3. Database migrations are separate from app deploys
   • Step 1: deploy migration (add column, with default)
   • Step 2: deploy app code that uses both old and new
   • Step 3: backfill data
   • Step 4: deploy app code that uses only new
   • Step 5: drop old column (later, much later)
   This "expand-contract" pattern allows zero-downtime schema changes.

4. Health checks gate traffic
   • Liveness: process is running
   • Readiness: process is ready to receive traffic
   New instances don't get traffic until readiness passes.

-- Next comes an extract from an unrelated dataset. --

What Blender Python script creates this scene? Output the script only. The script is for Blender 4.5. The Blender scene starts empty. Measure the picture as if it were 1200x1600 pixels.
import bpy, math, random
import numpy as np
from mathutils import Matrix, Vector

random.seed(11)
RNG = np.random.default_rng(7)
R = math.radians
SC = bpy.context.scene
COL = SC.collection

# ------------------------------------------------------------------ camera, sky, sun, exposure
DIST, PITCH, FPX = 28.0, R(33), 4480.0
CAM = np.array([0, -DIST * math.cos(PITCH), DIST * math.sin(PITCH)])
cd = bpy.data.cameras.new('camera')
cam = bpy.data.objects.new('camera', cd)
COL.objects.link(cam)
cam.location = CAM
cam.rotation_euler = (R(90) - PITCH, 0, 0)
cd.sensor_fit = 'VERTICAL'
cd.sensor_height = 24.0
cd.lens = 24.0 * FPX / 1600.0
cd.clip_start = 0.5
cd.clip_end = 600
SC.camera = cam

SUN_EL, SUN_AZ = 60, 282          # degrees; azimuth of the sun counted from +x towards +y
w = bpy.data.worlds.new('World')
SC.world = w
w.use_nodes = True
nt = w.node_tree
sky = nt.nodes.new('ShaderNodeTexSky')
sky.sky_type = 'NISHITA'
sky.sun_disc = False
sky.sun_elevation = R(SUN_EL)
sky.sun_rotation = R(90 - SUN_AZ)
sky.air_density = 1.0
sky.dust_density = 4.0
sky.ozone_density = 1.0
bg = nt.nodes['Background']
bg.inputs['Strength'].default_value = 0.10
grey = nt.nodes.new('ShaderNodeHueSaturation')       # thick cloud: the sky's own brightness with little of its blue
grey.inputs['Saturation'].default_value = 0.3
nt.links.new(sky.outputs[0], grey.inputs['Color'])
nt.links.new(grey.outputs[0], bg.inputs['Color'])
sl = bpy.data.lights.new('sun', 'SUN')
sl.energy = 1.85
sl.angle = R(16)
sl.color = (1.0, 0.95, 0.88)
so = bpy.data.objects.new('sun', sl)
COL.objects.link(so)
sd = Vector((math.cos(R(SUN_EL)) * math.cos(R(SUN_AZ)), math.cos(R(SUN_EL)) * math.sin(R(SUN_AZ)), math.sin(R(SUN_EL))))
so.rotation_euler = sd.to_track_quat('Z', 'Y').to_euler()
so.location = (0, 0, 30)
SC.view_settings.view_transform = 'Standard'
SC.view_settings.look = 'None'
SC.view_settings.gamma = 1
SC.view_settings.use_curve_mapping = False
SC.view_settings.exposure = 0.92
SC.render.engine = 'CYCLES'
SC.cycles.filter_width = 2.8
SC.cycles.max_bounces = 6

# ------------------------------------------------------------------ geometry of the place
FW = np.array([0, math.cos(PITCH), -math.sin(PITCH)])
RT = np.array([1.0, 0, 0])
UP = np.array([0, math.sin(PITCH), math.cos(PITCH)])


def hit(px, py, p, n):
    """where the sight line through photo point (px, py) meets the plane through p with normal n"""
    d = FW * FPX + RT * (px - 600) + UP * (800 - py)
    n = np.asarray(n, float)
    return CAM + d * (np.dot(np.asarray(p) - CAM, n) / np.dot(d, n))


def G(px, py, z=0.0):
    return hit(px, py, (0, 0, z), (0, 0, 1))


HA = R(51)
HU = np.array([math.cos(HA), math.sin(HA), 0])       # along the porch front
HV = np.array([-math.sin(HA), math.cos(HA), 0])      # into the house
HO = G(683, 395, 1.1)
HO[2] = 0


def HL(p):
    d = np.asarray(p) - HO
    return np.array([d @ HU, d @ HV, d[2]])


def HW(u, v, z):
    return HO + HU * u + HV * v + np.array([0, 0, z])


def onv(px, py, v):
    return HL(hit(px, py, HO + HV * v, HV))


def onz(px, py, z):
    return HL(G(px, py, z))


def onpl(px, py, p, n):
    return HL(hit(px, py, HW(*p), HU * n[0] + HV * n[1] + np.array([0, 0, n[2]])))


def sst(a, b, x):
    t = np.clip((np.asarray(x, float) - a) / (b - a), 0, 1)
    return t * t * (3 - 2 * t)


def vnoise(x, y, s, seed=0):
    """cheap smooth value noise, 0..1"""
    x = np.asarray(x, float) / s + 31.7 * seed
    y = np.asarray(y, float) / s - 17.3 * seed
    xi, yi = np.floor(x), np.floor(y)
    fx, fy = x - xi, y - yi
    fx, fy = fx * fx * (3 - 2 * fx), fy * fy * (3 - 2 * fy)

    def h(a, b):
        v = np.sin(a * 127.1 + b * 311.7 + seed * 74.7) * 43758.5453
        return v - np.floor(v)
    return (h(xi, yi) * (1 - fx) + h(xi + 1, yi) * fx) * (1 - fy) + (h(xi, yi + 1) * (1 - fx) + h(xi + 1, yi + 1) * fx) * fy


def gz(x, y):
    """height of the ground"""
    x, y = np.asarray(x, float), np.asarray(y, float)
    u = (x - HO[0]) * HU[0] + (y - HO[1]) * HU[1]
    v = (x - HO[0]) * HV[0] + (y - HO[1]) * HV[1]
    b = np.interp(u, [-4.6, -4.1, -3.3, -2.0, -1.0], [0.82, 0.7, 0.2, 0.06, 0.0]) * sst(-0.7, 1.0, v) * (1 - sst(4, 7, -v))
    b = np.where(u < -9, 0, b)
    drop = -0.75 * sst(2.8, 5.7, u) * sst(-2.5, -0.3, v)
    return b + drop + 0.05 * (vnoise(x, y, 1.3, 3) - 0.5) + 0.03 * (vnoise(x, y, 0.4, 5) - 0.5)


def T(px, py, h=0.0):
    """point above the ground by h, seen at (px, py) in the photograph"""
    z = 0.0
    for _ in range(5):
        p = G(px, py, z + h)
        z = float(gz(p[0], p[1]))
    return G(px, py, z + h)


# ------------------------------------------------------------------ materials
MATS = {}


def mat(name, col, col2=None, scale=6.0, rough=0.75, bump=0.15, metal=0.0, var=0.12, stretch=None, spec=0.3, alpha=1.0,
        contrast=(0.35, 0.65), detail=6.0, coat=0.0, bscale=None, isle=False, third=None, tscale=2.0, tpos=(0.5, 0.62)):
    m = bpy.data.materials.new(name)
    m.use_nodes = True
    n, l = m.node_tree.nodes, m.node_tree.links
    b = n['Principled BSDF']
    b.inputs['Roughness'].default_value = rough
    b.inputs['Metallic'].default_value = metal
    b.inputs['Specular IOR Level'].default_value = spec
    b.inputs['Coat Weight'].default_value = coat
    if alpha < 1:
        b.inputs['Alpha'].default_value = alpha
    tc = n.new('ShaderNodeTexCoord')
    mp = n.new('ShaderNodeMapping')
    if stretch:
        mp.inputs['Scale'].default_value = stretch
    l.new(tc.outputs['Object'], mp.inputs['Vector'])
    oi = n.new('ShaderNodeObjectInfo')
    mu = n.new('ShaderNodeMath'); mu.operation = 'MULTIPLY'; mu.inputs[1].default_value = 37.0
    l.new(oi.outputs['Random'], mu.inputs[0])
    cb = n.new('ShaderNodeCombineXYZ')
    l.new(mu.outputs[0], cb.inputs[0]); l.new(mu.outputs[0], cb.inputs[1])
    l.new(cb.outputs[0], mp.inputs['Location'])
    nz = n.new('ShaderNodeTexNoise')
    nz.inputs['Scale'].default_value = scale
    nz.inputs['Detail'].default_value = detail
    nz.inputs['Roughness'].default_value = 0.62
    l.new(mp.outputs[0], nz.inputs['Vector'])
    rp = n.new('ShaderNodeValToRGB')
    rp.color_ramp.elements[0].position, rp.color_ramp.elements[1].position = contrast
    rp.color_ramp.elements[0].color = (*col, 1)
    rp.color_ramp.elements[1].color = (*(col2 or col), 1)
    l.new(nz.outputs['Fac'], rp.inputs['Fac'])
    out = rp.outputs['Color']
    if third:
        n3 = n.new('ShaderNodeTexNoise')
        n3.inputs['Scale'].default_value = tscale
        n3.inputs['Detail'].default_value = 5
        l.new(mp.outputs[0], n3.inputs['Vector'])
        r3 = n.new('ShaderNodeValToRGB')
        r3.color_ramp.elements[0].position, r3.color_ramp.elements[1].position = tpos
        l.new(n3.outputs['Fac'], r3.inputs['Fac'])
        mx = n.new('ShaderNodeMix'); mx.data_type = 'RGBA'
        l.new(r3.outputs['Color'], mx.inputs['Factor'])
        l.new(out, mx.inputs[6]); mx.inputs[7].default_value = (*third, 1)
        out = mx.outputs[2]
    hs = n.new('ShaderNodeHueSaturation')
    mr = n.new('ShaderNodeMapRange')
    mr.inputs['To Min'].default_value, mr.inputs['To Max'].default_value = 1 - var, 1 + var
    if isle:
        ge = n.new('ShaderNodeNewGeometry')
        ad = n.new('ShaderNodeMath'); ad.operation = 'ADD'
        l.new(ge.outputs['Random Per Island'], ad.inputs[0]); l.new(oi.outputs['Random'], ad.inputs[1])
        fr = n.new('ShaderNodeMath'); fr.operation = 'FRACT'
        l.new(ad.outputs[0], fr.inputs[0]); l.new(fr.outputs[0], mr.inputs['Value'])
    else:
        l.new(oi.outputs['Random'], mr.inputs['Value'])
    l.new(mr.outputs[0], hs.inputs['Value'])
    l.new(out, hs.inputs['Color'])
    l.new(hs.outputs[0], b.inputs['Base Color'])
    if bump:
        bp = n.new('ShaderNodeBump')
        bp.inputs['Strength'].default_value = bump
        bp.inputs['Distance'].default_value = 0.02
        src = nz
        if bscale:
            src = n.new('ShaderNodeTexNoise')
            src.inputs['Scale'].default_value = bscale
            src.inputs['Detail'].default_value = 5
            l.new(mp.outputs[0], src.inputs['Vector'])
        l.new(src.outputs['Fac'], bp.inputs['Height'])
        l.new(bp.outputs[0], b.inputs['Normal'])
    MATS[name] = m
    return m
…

5. Automatic rollback on regression
   • Define metrics indicating health: error rate, latency p99, throughput
   • If they degrade after deploy, automatically halt rollout (canary) or revert (blue-green)
   • Argo Rollouts, Flagger, AWS CodeDeploy support this

6. Deploy windows? Increasingly avoided
   • If Friday deploys are scary, your CD process is broken — fix the process
   • That said: avoid deploying right before holidays and major events

The dream state: deploy at 4 PM on Friday, be home by 5, no incidents. Many teams achieve this. It takes investment, but the productivity gain is enormous.

Rollback — When and How

Even with good processes, deploys go wrong. Your rollback story matters.

When to roll back:
• Crashes / 500s spike
• Latency increases significantly
• A critical feature breaks
• Data integrity issue (sometimes)

When NOT to roll back:
• Cosmetic issue (fix forward)
• Slow regression you can investigate (push a fix)
• Destructive DB migration (rollback may corrupt data)

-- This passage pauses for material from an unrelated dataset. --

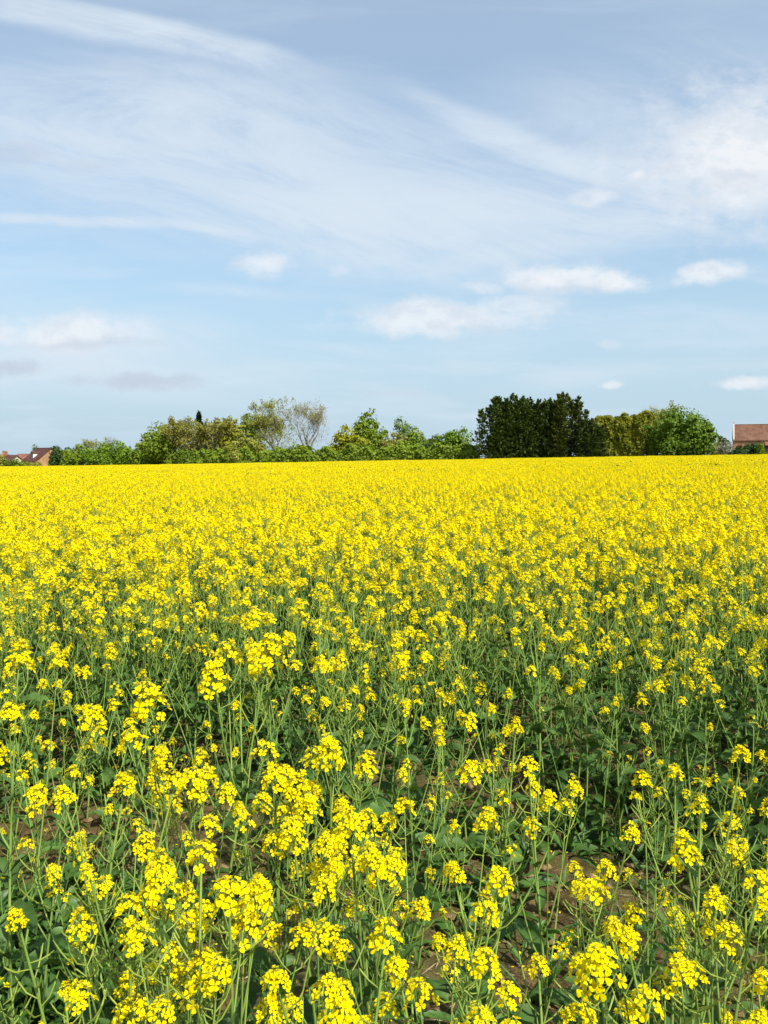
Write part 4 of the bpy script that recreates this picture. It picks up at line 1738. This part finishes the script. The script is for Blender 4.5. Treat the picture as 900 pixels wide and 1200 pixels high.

Rollback mechanics for stateless services:

# Kubernetes
kubectl rollout undo deployment/myapp

# AWS ECS
aws ecs update-service --service myapp --task-definition myapp:42

For canary: stop the rollout, route 100% back to old version. Argo Rollouts and Flagger automate this.

What makes rollback hard:
• Schema migrations that aren't reversible (the expand-contract pattern fixes this)
• Data already written by the new version
• Cache state from the new version

The discipline: design every deploy to be safely rollback-able. If you wrote code incompatible with the previous version, you've created an irreversible deploy — handle with extra care.